Relato de Denise Perez Crispim sobre tortura na ditadura civil-militar emociona juízes da Corte IDH em audiência pública

Na manhã desta sexta-feira (5), os juízes da renomada Corte Interamericana de Direitos Humanos (Corte IDH) se reuniram em uma emocionante audiência pública em sua sede, localizada em San José, na Costa Rica. O motivo da reunião foi o comovente relato de Denise Perez Crispim, que corajosamente compartilhou as dolorosas memórias de ter sido vítima de tortura durante a ditadura civil-militar no Brasil, em 1970, quando estava grávida de seis meses.

Denise descreveu com detalhes estar privada de sua liberdade e submetida a sessões brutais de espancamento e tortura, incluindo ameaças de choque elétrico e de morte. As sessões de horror se prolongaram por dias, até que ela entrou em trabalho de parto e deu à luz sua filha em circunstâncias desumanas. Após o nascimento da criança, Denise foi deixada em liberdade, segurando nos braços uma bebê prematura sem qualquer registro oficial.

Em um relato comovente, Denise descreveu o ambiente de terror em que estava inserida, em uma sala de tortura com manchas de sangue nas paredes e os agentes do Estado agindo com extrema crueldade. O sofrimento da vítima foi evidente, com ela relatando as contrações que sentiu e sua angústia em dar à luz em condições desumanas.

Apesar de ter sido posteriormente anistiada, em 2009, pela Comissão da Anistia, Denise continua em busca de justiça. Em uma batalha incansável por verdade e reparação, ela prestou depoimento à Corte IDH no âmbito do caso Collen Leite e Outros vs. Brasil, onde o Estado está sendo processado por falhar em investigar violações de direitos humanos cometidas contra o militante político Eduardo Collen Leite, conhecido como Bacuri, e sua esposa.

Os relatos de tortura e execução extrajudicial de Bacuri, que foi vítima de violações por parte do Exército, apresentam um dos casos mais chocantes de abuso de direitos humanos durante a ditadura. Denise também narrou a brutalidade de seu reconhecimento do corpo de Eduardo, que apresentava indícios de grave tortura antes de sua morte.

A CIDH concluiu que há evidências de arbitrariedade na prisão de Bacuri e em sua execução, bem como na falta de investigação diligente por parte das autoridades brasileiras. A expectativa é que o Estado seja responsabilizado e obrigado a reparar as vítimas, garantindo assistência à saúde física e mental e a devida investigação dos crimes cometidos.

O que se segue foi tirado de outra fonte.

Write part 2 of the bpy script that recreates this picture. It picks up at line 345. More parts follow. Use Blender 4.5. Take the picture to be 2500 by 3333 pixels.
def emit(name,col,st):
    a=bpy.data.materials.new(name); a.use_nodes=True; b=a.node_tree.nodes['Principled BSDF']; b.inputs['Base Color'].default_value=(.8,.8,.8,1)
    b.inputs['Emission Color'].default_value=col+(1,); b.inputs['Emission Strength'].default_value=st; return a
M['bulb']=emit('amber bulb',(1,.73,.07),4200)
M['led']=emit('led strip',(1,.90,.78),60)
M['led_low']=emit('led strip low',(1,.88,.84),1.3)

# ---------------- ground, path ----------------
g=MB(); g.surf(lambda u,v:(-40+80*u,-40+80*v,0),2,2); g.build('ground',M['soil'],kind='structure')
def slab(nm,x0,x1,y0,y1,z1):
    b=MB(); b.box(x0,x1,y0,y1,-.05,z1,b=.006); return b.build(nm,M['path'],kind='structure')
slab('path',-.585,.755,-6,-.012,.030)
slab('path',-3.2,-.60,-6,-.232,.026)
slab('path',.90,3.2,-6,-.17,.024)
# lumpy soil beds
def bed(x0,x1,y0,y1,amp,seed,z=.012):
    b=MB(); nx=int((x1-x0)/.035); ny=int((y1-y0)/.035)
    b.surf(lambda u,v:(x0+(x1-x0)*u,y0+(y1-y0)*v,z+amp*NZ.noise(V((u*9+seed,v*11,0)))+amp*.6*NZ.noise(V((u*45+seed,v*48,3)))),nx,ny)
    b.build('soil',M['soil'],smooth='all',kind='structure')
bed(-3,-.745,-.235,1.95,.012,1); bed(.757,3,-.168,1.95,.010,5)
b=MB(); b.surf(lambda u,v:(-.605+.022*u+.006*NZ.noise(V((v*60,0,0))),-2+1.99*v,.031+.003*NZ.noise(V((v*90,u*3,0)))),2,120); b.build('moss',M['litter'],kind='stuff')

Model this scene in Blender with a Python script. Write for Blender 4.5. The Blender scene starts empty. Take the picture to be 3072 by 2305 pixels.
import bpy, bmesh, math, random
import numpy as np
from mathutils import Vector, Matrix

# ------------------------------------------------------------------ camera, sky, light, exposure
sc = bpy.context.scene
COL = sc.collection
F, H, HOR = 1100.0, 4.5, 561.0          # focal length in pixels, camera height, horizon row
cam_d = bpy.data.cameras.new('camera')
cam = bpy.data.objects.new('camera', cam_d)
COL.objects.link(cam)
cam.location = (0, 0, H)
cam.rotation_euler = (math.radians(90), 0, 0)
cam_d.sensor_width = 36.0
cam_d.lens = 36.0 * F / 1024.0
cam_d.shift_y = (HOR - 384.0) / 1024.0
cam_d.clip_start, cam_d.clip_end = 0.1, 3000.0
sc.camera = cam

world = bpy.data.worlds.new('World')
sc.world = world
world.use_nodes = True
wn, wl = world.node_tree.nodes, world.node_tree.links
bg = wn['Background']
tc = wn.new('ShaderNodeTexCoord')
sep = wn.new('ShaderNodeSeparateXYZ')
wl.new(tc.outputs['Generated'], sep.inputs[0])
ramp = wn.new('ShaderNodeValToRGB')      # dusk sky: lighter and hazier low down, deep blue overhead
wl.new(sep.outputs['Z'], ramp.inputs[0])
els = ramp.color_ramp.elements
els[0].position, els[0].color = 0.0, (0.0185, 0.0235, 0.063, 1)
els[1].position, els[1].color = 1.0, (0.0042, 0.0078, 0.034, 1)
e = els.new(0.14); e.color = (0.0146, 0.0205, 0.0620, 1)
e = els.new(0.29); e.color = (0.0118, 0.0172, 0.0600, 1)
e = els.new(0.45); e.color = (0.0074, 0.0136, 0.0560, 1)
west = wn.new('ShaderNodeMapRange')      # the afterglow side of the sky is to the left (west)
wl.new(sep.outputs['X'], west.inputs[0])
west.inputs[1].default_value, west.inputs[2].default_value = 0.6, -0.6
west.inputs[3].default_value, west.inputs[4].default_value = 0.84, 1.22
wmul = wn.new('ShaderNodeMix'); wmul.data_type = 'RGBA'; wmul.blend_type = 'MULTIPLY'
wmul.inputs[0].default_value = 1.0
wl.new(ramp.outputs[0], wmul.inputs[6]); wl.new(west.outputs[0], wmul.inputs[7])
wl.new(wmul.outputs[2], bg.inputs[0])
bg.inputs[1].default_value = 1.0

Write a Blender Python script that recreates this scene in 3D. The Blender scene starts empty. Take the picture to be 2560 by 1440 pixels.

Este caso emblemático pode colocar o Brasil diante de sua terceira condenação por violações de direitos humanos durante o período da ditadura civil-militar. A jurisprudência da Corte IDH tem reforçado a incompatibilidade de dispositivos da Lei de Anistia de 1979 com a Convenção Americana de Direitos Humanos, destacando a imprescritibilidade de crimes como tortura e execução extrajudicial.

Apesar das condenações anteriores, a responsabilização de agentes estatais ainda é um desafio no Brasil, devido à interpretação da Lei da Anistia, que foi legitimada pelo Supremo Tribunal Federal em 2010. O debate sobre a concessão de anistia a crimes cometidos por agentes estatais continua em pauta, enquanto casos como o de Denise e Bacuri seguem em busca de justiça e reparação.

A audiência realizada pela Corte IDH no caso Collen Leite vs. Brasil acontece em meio a um contexto nacional de reavaliação do período da ditadura, com a recente reativação da Comissão Nacional de Mortos e Desaparecidos Políticos pelo presidente Luiz Inácio Lula da Silva. A busca por justiça e verdade em relação aos crimes do passado permanece viva, com a esperança de que as vítimas de violações de direitos humanos no Brasil sejam finalmente ouvidas e reparadas.